My disbelief is in Western Atheism/Agnosticism/Skepticism and all of their other denominations, and Pauline-Christianity is the flip side of Western Atheism and the vice versa, whatever their label/name may be, please, right? Why to believe in them, right, please??!
Your disbelief is in atheistic humanism, where skeptical, critical empiricism yields agnostic atheism, naturalism, and rational ethics.
And what is Western atheism? Are atheists different elsewhere? Maybe you mean that atheism is more prevalent in the West.
Also, what are you saying with "right, please?" at the end of many or most sentences? It doesn't have meaning to me and I suspect that that's true for most readers. Unless that's some religious practice like adding PBUH after Mohammad's name, I suggest dropping that from your posting. It adds no information and likely confuses some who wonder just what you mean and why you wrote it.
If we do that, your comment above becomes, "My disbelief is in Western Atheism/Agnosticism/Skepticism and all of their other denominations, and Pauline-Christianity is the flip side of Western Atheism and the vice versa, whatever their label/name may be. Why to believe in them?" That's easier on the reader with no loss of meaning.
I believe you never understood Christianity to start with.
Christianity is easy to understand. What he indicated was that the magic was unbelievable to him.
I get that a lot, too - that I left Christianity because of some intellectual or character defect. I guess that some people consider Christianity so self-evidently correct that the only way to not accept it to not understand it. Or, if one disagrees about what a Bible passage means, it's because he lacks the help of the Holy Spirit and therefore can't understand the words however simple they are.
It's also common on these threads for individual posters to make similar claims regarding their own ideas being rejected. If you disagree with them, it must be that you're not understanding them, which is then often attributed to some intellectual or character defect.

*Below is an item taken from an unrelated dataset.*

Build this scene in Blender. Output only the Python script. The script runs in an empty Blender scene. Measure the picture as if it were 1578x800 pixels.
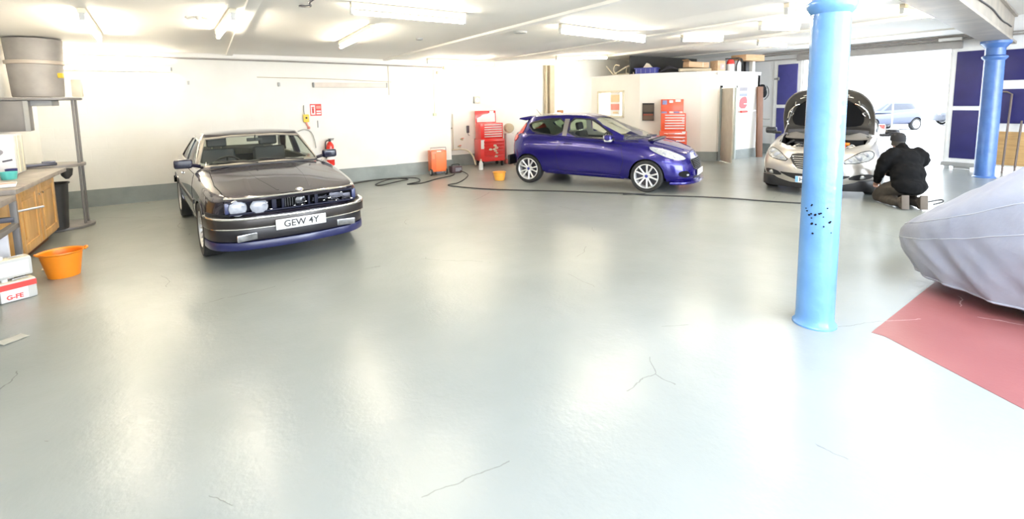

there is no evidence that the soul does not exist
There is also no evidence that it does exist, which is the important half to the empiricist and critical thinker. For the faith-based thinker, being able to say that his beliefs have not been ruled out seems to be enough, and really, even when that is done (as with creationism), faith-based belief persists.
there is at least literature saying that it does exist.
That's not evidence for the soul's existence. That's evidence that some people believe that it exists.